Most animal names except for the main domestic ones don’t appear in my dictionary, because they never appear in compound words and are therefore uncommonly used. It’s something like the latin names of animals, which most English speakers don’t know and wouldn’t expect to see in a normal dictionary.

Something seems to have happened to my last message.

It turns out the animal is a sable, or some other type of marten. Martens are described as large, carnivorous relatives of the weasel family. Who knew that there were large carnivorous weasels in the world, or that you could shave them and make nice soft yarn?

Somehow I doubt they’d shave a weasel and dye it white and blue. :teehee: It’s probably a symbol for how soft the yarn is supposed to be.

Given the part of the world it could also be a mongoose or civet cat, something like that. But I am betting that it is just a logo rather than meaning the actual yarn is spun from the coat of such an animal.

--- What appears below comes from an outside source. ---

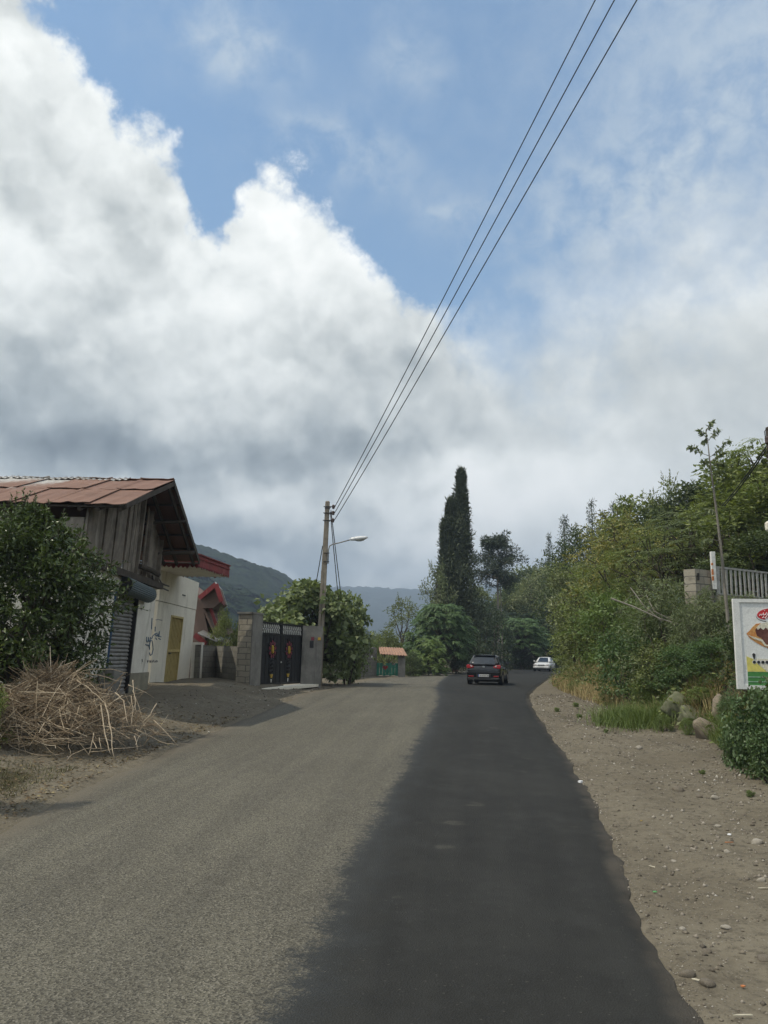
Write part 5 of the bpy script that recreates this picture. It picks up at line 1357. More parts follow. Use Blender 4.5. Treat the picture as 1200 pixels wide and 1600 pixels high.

It does, on closer inspection, seem to be 93% imported sheep wool, and 7% “仿貂” wool, which may be “imitation sable” or “an animal like sable”. Well, I’ll keep looking around for exotic yarns while I’m here. I’m curious about the string that’s supposed to come from a bird. I also saw another brand of “diao” wool which might have some of the real stuff. I guess the price would tell me if it’s real. It’s hard to believe what you can get in China sometimes. I’ll keep an eye out for panda wool.